Your task >>
Return every line below as is, leaving out the pictures.

Data section >>
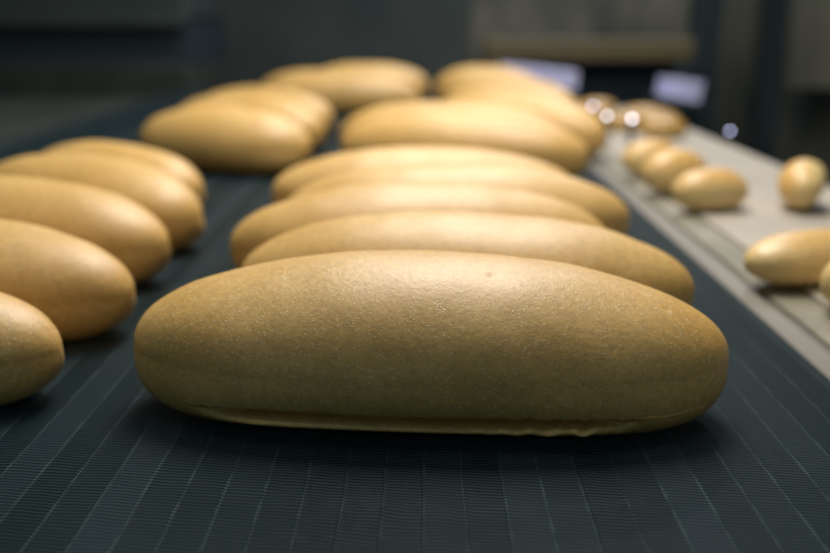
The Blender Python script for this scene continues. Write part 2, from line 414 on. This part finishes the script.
# lavender slatted crates
def crate(x, y, z, w, h, d, n, lab, sl):
    e = tag(empty('plastic_crate', (x, y, z)), lab, 'crate', 'pale lavender crates beyond the table')
    e.rotation_euler = (0, sl, 0)
    b = MB().box(-w/2, w/2, 0, d, 0, .008, .002); b.build('base', M['lav'], e)
    b = MB().box(-w/2, w/2, 0, .008, h*.70, h*.86, .002)
    b.box(-w/2, w/2, d-.008, d, h*.70, h*.86, .002).box(-w/2, -w/2+.008, .008, d-.008, h*.7, h*.86, .002).box(w/2-.008, w/2, .008, d-.008, h*.7, h*.86, .002)
    b.build('rim', M['lav'], e)
    b = MB()
    for i in range(n):
        cx = -w/2+w*(i+.5)/n; b.box(cx-w/n*.36, cx+w/n*.36, .0015, .0065, .008, h*(1.0 if i % 2 else .93))
    b.build('slat_wall', M['lav'], e)
    b = MB()
    for i in range(n):
        cx = -w/2+w*(i+.5)/n; b.box(cx-w/n*.36, cx+w/n*.36, d-.0065, d-.0015, .008, h*.86)
    b.build('slat_wall', M['lav'], e)
    return e
def stand(x0, x1, y0, y1, z, lab, sl):
    e = tag(empty('metal_stand', ((x0+x1)/2, (y0+y1)/2, FZ)), lab, 'stand')
    hw, hd, t = (x1-x0)/2, (y1-y0)/2, z-FZ
    MB().box(-hw, hw, -hd, hd, -.02, -.001, .002).build('top', M['darksteel'], e, loc=(0, 0, t), rot=(0, sl, 0))
    for a in (-1, 1):
        for c in (-1, 1): MB().box(a*(hw-.012)-.008, a*(hw-.012)+.008, c*(hd-.012)-.008, c*(hd-.012)+.008, 0, t-.02-a*(hw-.012)*math.tan(sl)).build('leg', M['darksteel'], e)
Yc = 2.92
ax, az = at(539, 86, Yc); crate(ax, Yc, az, .225, .056, .14, 13, 'wider lavender slatted crate glowing behind the far loaves', .10)
stand(ax-.12, ax+.12, Yc-.01, Yc+.15, az, 'dark metal stand under the wider lavender crate', .10)
ax, az = at(683, 100, Yc-.1); crate(ax, Yc-.1, az, .098, .060, .14, 8, 'narrow lavender crate standing right of the dark mouth', .16)
stand(ax-.07, ax+.07, Yc-.11, Yc+.05, az, 'dark metal stand under the narrow lavender crate', .16)
# posts and pipes at right
def col_at(px, w, Y, m, name, lab, cat):
    x, _ = at(px, 0, Y)
    if name == 'pipe':
        o = MB().cyl((x, Y, FZ), (x, Y, 1.6), w/2, 24).build(name, m); o.data.polygons.foreach_set('use_smooth', [True]*len(o.data.polygons))
    else: o = MB().box(x-w/2, x+w/2, Y-.04, Y+.04, FZ, 1.6, .004).build(name, m)
    return tag(o, lab, cat)
col_at(707, .10, 3.5, M['darksteel'], 'steel_column', 'dark steel column right of the brown beam', 'column')
col_at(775, .075, 3.4, M['darksteel'], 'steel_column', 'dark steel column beside the tan board', 'column')
col_at(735, .025, 3.3, M['pipe'], 'pipe', 'left of two olive vertical pipes between the dark columns', 'pipe')
col_at(752, .03, 3.3, M['pipe'], 'pipe', 'right of two olive vertical pipes between the dark columns', 'pipe')
thing_box('wall_board', 'tan board high at the right edge in front of the back wall', 'board', 1.43, 1.95, 3.9, 3.94, -.06, 1.1, M['tan'])
x0 = at(440, 0, 3.6)[0]
thing_box('back_partition', 'dull grey green partition behind the far loaves', 'panel', -1.1, .17, 3.7, 3.76, FZ, 1.4, plain('partition', (.03, .045, .042), (.062, .072, .062), 2.5, .85), .004)

# ---------------------------------------------------------------- overhead lamps of the room and added fill lights
def area(loc, rot, sx, sy, e, c):
    l = bpy.data.lights.new('emitter', 'AREA'); l.shape = 'RECTANGLE'; l.size = sx; l.size_y = sy; l.energy = e; l.color = c
    o = bpy.data.objects.new('area_light', l); C.objects.link(o); o.location = loc; o.rotation_euler = rot
    return o
area((.05, 1.08, 1.15), (math.radians(-4), 0, 0), .5, .7, 18, (1, .94, .87))
area((.05, 2.3, 1.3), (math.radians(0), 0, 0), .5, .9, 13.5, (1, .95, .89))
area((.0, .2, 1.7), (0, 0, 0), 1.4, .8, 4.5, (1, .93, .84))  # added soft fill for the loaf fronts
area((.62, 2.55, .95), (math.radians(22), 0, 0), .5, .1, 5, (.80, .82, 1))  # added bluish light to brighten the lavender crates
area((.9, 3.3, 1.9), (math.radians(0), 0, 0), .4, .4, 17, (.82, .86, 1))  # added fill to brighten the back wall and beam

w = bpy.data.worlds.new('room'); S.world = w; w.use_nodes = True
bg = w.node_tree.nodes['Background']; bg.inputs[0].default_value = (.36, .54, .62, 1); bg.inputs[1].default_value = .19

# ---------------------------------------------------------------- camera
F = 973.; th = math.atan(256.5/F); ps = math.atan(10/F*math.cos(th))
cd = bpy.data.cameras.new('camera'); cam = bpy.data.objects.new('camera', cd); C.objects.link(cam)
cam.location = (0, 0, H); cam.rotation_euler = (math.pi/2-th, 0, ps)
cd.sensor_width = 36; cd.lens = F/830*36; cd.clip_start = .01
cd.dof.use_dof = True; cd.dof.focus_distance = .445; cd.dof.aperture_fstop = 4.3
S.camera = cam
S.view_settings.view_transform = 'Standard'; S.view_settings.look = 'None'
S.view_settings.gamma = 1; S.view_settings.exposure = 0; S.view_settings.use_curve_mapping = False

Answer to this task >>
The Blender Python script for this scene continues. Write part 2, from line 414 on. This part finishes the script.
# lavender slatted crates
def crate(x, y, z, w, h, d, n, lab, sl):
    e = tag(empty('plastic_crate', (x, y, z)), lab, 'crate', 'pale lavender crates beyond the table')
    e.rotation_euler = (0, sl, 0)
    b = MB().box(-w/2, w/2, 0, d, 0, .008, .002); b.build('base', M['lav'], e)
    b = MB().box(-w/2, w/2, 0, .008, h*.70, h*.86, .002)
    b.box(-w/2, w/2, d-.008, d, h*.70, h*.86, .002).box(-w/2, -w/2+.008, .008, d-.008, h*.7, h*.86, .002).box(w/2-.008, w/2, .008, d-.008, h*.7, h*.86, .002)
    b.build('rim', M['lav'], e)
    b = MB()
    for i in range(n):
        cx = -w/2+w*(i+.5)/n; b.box(cx-w/n*.36, cx+w/n*.36, .0015, .0065, .008, h*(1.0 if i % 2 else .93))
    b.build('slat_wall', M['lav'], e)
    b = MB()
    for i in range(n):
        cx = -w/2+w*(i+.5)/n; b.box(cx-w/n*.36, cx+w/n*.36, d-.0065, d-.0015, .008, h*.86)
    b.build('slat_wall', M['lav'], e)
    return e
def stand(x0, x1, y0, y1, z, lab, sl):
    e = tag(empty('metal_stand', ((x0+x1)/2, (y0+y1)/2, FZ)), lab, 'stand')
    hw, hd, t = (x1-x0)/2, (y1-y0)/2, z-FZ
    MB().box(-hw, hw, -hd, hd, -.02, -.001, .002).build('top', M['darksteel'], e, loc=(0, 0, t), rot=(0, sl, 0))
    for a in (-1, 1):
        for c in (-1, 1): MB().box(a*(hw-.012)-.008, a*(hw-.012)+.008, c*(hd-.012)-.008, c*(hd-.012)+.008, 0, t-.02-a*(hw-.012)*math.tan(sl)).build('leg', M['darksteel'], e)
Yc = 2.92
ax, az = at(539, 86, Yc); crate(ax, Yc, az, .225, .056, .14, 13, 'wider lavender slatted crate glowing behind the far loaves', .10)
stand(ax-.12, ax+.12, Yc-.01, Yc+.15, az, 'dark metal stand under the wider lavender crate', .10)
ax, az = at(683, 100, Yc-.1); crate(ax, Yc-.1, az, .098, .060, .14, 8, 'narrow lavender crate standing right of the dark mouth', .16)
stand(ax-.07, ax+.07, Yc-.11, Yc+.05, az, 'dark metal stand under the narrow lavender crate', .16)
# posts and pipes at right
def col_at(px, w, Y, m, name, lab, cat):
    x, _ = at(px, 0, Y)
    if name == 'pipe':
        o = MB().cyl((x, Y, FZ), (x, Y, 1.6), w/2, 24).build(name, m); o.data.polygons.foreach_set('use_smooth', [True]*len(o.data.polygons))
    else: o = MB().box(x-w/2, x+w/2, Y-.04, Y+.04, FZ, 1.6, .004).build(name, m)
    return tag(o, lab, cat)
col_at(707, .10, 3.5, M['darksteel'], 'steel_column', 'dark steel column right of the brown beam', 'column')
col_at(775, .075, 3.4, M['darksteel'], 'steel_column', 'dark steel column beside the tan board', 'column')
col_at(735, .025, 3.3, M['pipe'], 'pipe', 'left of two olive vertical pipes between the dark columns', 'pipe')
col_at(752, .03, 3.3, M['pipe'], 'pipe', 'right of two olive vertical pipes between the dark columns', 'pipe')
thing_box('wall_board', 'tan board high at the right edge in front of the back wall', 'board', 1.43, 1.95, 3.9, 3.94, -.06, 1.1, M['tan'])
x0 = at(440, 0, 3.6)[0]
thing_box('back_partition', 'dull grey green partition behind the far loaves', 'panel', -1.1, .17, 3.7, 3.76, FZ, 1.4, plain('partition', (.03, .045, .042), (.062, .072, .062), 2.5, .85), .004)

# ---------------------------------------------------------------- overhead lamps of the room and added fill lights
def area(loc, rot, sx, sy, e, c):
    l = bpy.data.lights.new('emitter', 'AREA'); l.shape = 'RECTANGLE'; l.size = sx; l.size_y = sy; l.energy = e; l.color = c
    o = bpy.data.objects.new('area_light', l); C.objects.link(o); o.location = loc; o.rotation_euler = rot
    return o
area((.05, 1.08, 1.15), (math.radians(-4), 0, 0), .5, .7, 18, (1, .94, .87))
area((.05, 2.3, 1.3), (math.radians(0), 0, 0), .5, .9, 13.5, (1, .95, .89))
area((.0, .2, 1.7), (0, 0, 0), 1.4, .8, 4.5, (1, .93, .84))  # added soft fill for the loaf fronts
area((.62, 2.55, .95), (math.radians(22), 0, 0), .5, .1, 5, (.80, .82, 1))  # added bluish light to brighten the lavender crates
area((.9, 3.3, 1.9), (math.radians(0), 0, 0), .4, .4, 17, (.82, .86, 1))  # added fill to brighten the back wall and beam

w = bpy.data.worlds.new('room'); S.world = w; w.use_nodes = True
bg = w.node_tree.nodes['Background']; bg.inputs[0].default_value = (.36, .54, .62, 1); bg.inputs[1].default_value = .19

# ---------------------------------------------------------------- camera
F = 973.; th = math.atan(256.5/F); ps = math.atan(10/F*math.cos(th))
cd = bpy.data.cameras.new('camera'); cam = bpy.data.objects.new('camera', cd); C.objects.link(cam)
cam.location = (0, 0, H); cam.rotation_euler = (math.pi/2-th, 0, ps)
cd.sensor_width = 36; cd.lens = F/830*36; cd.clip_start = .01
cd.dof.use_dof = True; cd.dof.focus_distance = .445; cd.dof.aperture_fstop = 4.3
S.camera = cam
S.view_settings.view_transform = 'Standard'; S.view_settings.look = 'None'
S.view_settings.gamma = 1; S.view_settings.exposure = 0; S.view_settings.use_curve_mapping = False